No one develops no one. Individuals and nations develop themselves.

This premise may seem extreme for many people or nations embedded with aid mentality. But the reality is what it is. This is not preaching individualism or isolationism, but instead reminding a simple principle of life. Historically, if one looks around seriously, there is no country today called developed, which got to their current level of achievements in industrial, cultural, financial, or any other area through aid. Consequently, African countries which have for decades been forcibly fed with aid in its numerous and diverse forms, and sometimes blackmailed about it as David Cameron did when he announced that British aid would from then on go to countries which respect gay rights, need to realise that something else different from development is being pursued by donor countries.

In the Independent concise newspaper published on Thursday, 3 November 2011, an opinion poll reported that the British public backed its prime minister’s decision to increase spending on international aid despite the squeeze the country was experiencing. This controversial stand of the Tory government is in contrast with the situation where domestically strikes have been going on for some time now against austerity measures imposed by the Coalition.

With regard to the opinion poll’s credibility, if one considers for example the manipulation of information on events in Libya which justified NATO’s intervention up to until the assassination of Kaddafi, there are questions to be raised about the conclusion of the published information on aid support. It would be against any logic for the British public to be supportive of a government policy which would otherwise help alleviate the situation back home? Six billions of pounds of allocated aid for the present Parliament is not a meagre amount in current climate of budget cuts.

Andrew Mitchell, the International Development Secretary, said in the same article that: “It shows the innate generosity all across Britain, even in these very difficult times.” I don’t personally buy it. There is in Nineteen Eighty-Four novel of George Orwell a description of “a mental discipline whose goal, desirable and necessary to all Party members [or politicians – my emphasis], is to be able to believe two contradictory truths at the same time.”

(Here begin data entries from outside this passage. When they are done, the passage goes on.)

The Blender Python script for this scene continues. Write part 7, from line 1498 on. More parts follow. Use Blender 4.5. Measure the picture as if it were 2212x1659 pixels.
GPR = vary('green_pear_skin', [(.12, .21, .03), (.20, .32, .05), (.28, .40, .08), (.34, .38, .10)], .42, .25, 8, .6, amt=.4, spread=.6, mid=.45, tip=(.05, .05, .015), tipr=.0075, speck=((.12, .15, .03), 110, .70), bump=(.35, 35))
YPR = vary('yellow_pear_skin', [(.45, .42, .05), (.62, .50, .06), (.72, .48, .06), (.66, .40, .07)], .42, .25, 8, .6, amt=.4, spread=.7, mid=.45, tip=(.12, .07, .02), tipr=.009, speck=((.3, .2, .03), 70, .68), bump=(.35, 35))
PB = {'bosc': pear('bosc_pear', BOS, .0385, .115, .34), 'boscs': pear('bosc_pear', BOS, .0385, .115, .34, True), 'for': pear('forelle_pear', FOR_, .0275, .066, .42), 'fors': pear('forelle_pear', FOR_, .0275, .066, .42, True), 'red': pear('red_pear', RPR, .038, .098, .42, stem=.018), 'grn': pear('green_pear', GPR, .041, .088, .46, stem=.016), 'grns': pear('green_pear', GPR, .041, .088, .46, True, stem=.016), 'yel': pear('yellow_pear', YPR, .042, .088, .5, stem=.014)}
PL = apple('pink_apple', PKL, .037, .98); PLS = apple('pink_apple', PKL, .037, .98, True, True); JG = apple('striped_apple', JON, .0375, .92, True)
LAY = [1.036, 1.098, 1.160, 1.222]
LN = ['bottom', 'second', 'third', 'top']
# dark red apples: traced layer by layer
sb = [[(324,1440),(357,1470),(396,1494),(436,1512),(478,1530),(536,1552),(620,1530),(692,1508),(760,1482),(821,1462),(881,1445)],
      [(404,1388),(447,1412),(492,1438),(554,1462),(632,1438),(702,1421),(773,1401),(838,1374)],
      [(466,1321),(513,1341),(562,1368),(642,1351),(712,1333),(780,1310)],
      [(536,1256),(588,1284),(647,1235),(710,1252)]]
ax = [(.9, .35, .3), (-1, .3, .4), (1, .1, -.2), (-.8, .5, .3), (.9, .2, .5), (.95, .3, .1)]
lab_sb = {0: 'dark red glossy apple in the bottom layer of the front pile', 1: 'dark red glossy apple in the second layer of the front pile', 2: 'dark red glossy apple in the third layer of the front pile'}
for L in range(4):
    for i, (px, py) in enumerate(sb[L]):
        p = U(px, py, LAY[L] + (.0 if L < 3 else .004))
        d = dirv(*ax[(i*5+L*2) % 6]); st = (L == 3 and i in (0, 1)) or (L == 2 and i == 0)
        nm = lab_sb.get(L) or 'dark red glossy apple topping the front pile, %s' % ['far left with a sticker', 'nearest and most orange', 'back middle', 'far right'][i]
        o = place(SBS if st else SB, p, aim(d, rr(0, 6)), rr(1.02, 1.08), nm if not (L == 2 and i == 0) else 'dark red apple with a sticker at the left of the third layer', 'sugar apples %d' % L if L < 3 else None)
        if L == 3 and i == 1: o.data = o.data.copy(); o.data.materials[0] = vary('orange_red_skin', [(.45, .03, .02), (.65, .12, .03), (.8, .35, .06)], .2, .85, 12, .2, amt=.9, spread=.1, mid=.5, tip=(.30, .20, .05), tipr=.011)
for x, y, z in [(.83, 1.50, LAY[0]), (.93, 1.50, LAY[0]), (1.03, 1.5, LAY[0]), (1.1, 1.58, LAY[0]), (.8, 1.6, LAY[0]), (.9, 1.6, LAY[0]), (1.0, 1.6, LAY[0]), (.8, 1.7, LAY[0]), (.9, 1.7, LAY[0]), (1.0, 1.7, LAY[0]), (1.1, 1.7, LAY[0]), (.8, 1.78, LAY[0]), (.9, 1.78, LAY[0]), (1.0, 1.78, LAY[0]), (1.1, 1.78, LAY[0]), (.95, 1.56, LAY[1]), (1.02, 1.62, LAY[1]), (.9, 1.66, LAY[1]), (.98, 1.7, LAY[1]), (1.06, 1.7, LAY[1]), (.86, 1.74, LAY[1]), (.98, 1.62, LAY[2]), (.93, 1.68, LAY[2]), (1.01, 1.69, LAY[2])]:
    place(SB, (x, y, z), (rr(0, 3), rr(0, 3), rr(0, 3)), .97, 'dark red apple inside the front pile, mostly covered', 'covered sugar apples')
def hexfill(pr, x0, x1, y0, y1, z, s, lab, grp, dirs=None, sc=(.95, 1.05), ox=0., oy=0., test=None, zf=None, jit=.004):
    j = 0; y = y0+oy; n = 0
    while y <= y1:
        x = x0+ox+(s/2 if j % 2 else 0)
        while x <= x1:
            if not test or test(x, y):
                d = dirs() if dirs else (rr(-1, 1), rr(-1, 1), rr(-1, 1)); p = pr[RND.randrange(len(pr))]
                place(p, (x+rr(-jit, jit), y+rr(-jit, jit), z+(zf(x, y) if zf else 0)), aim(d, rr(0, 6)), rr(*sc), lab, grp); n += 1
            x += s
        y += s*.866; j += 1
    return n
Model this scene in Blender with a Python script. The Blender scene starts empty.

That there may be some generosity among the British public, this is not what is debatable. That such generosity can rise up to unmotivated philanthropy in times of need for oneself, this is the question. And such concern leads us for example to the visit Andrew Mitchell did in July to Rwanda, a country whose government’s budget is financed by British taxpayers’ money at the level of £ 83 millions every year. It is not a secret for anyone about the level of abuse of human rights that the Rwandan president Paul Kagame has been accused of for many years. In comparison to Mugabe’s regime, the Economist indicates about the latter to be more accommodating.

With funding received from donor countries, Paul Kagame has been able to develop the most operational military in the Great Lakes region, with capacity of raging wars of invasion in neighbouring Democratic Republic of Congo [1996 and 1998] and continuous destabilisation which fortunately for the beneficiaries have helped a cheap supply of strategic raw materials for Western multinationals, this during the last fifteen years. 64% of world reserves of coltan, a mineral used in the fabrication of many electronic devices are found in the Democratic Republic of Congo.

Is aid that Rwanda has been receiving translated into development? Yes if one understands development as only as construction of buildings in Kigali – capital [in fact these are owned and controlled by the 1% of the population], but no if one looks at it as improvement of Rwandans’ standards of living. Unfortunately, this is the common picture across the majority of countries on the African continent. Aid from donor countries and in its different forms has flooded Africa since the independence period. Despite billions of dollars wasted, rare are islands of prosperity. Those which managed to stand out from the lot are surely countries which found in themselves their drive for development, and organised and self-disciplined for improving their standards of living.

If donor countries cannot stop preaching that Africa needs their aid, it is time African countries through their enlightened and informed masses, and not corrupt leaders, stand firmly against such Western tool for perpetuating its exploitative hegemony on the continent.